Deus não é infinitamente bom: é o inferno que o prova. - O Deus-Governador ou Providência é, deve ser infinitamente bom, infinitamente misericordioso. Mas a existência do Inferno demonstra-nos que não é assim.

Atentai bem ao meu raciocínio: Deus podia - porque é livre - não nos ter criado; mas criou-nos. Deus podia - porque é todo-poderoso - ter-nos criado todos bons; mas criou-nos bons e maus. Deus podia - porque é bom - admitir-nos todos, após a morte, no seu Paraíso, contentando-se, como castigo, com o tempo de sofrimento e atribulações que passamos na Terra.

Deus podia, em suma - porque é justo - não admitir em seu Paraíso senão os bons, recusando ali lugar aos perversos; mas, neste caso, deveria destruir totalmente os maus com a morte, e jamais condená-lo aos sofrimentos do Inferno.

E isto porque quem pode criar, pode destruir; quem tem poder para dar a vida, também tem o poder para tirá-la, para aniquilá-la.

Vejamos: vós não sois deuses. Vós não sois infinitamente bons, nem infinitamente misericordiosos.

Sem vos atribuir qualidades que não possuís, eu tenho a certeza de que, se estivesse em vossas mãos - sem que isso vos exigisse um grande esforço, e sem que, de aí, resultasse para nós algum prejuízo moral ou material - evitar a um ser humano uma lágrima, uma dor, um sofrimento, eu tenho a certeza, repito, que o faríeis imediatamente, sem vacilar nem titubear. E, todavia, vós não sois infinitamente misericordiosos.

Sereis, por acaso, melhores e mais misericordiosos que o Deus dos cristãos?

Enfim, o Inferno existe. A Igreja faz alarde dele: é a horrível visão, com a ajuda da qual semeia o pavor no cérebro das crianças e dos velhos, e entre os pobres de espírito e os medrosos; é o espectro que se estala na cabeceira dos moribundos, na hora em que a morte os arrebata toda a coragem, toda a energia, toda a lucidez.

Pois bem, o Deus dos cristãos, esse Deus que dizem cheios de piedade, de perdão, de indulgência, de bondade e de misericórdia, precipita para todo o sempre, uma parte dos seus filhos, num antro de torturas as mais cruéis, e de suplicias as mais horrendas.

Oh!
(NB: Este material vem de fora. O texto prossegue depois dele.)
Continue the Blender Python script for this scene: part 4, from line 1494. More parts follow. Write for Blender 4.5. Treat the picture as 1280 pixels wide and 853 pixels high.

Como ele é bom! Como ele é misericordioso!

Vós conheceis certamente estas palavras das escrituras: “Muitos serão os chamados, mas poucos os eleitos”. Bem abusos do seu valor, estas palavras significam que o número de salvos será ínfimo, enquanto o número de condenados há de ser considerável. Esta afirmação é de uma crueldade tão monstruosa que os deístas têm procurado dar-lhe um outro sentido.

Mas pouco importa: o Inferno existe, e é evidente que os condenados - muitos ou poucos - aí sofrerão os mais dolorosos martírios.

Agora, pergunto eu: a quem podem beneficiar os tormentos dos condenados? Aos eleitos? - Evidente que não. Por definição, os eleitos serão os justos, os virtuosos, os fraternais, os compassivos: e seria absurdo supor que a sua felicidade, já incomparável, pudesse ser aumentada com o espetáculo de seus irmãos torturados.

Aos próprios condenados? - Também não, porque a igreja afirma que o suplício desses desgraçados jamais acabará; e que, pelos séculos dos séculos, os seus sofrimentos serão tão horripilantes como no primeiro dia.

Então, aparte os eleitos e aparte os condenados, não há senão Deus, não pode haver senão ele. É, pois, Deus, quem obtém benefícios aos sofrimentos dos condenados?

É, pois, ele, esse pai infinitamente bom, infinitamente misericordioso, que se regozija sadicamente com as dores e que voluntariamente condena os seus filhos?

Ah! Se isto é assim, esse Deus aparece-nos como carrasco mais feroz, como o inquisidor mais implacável que imaginar se pode.

O inferno prova que Deus não é bom nem misericordioso - a existência de um Deus de bondade é incompatível com a existência do inferno.

E de duas uma: ou o inferno não existe, ou Deus não é infinitamente bom.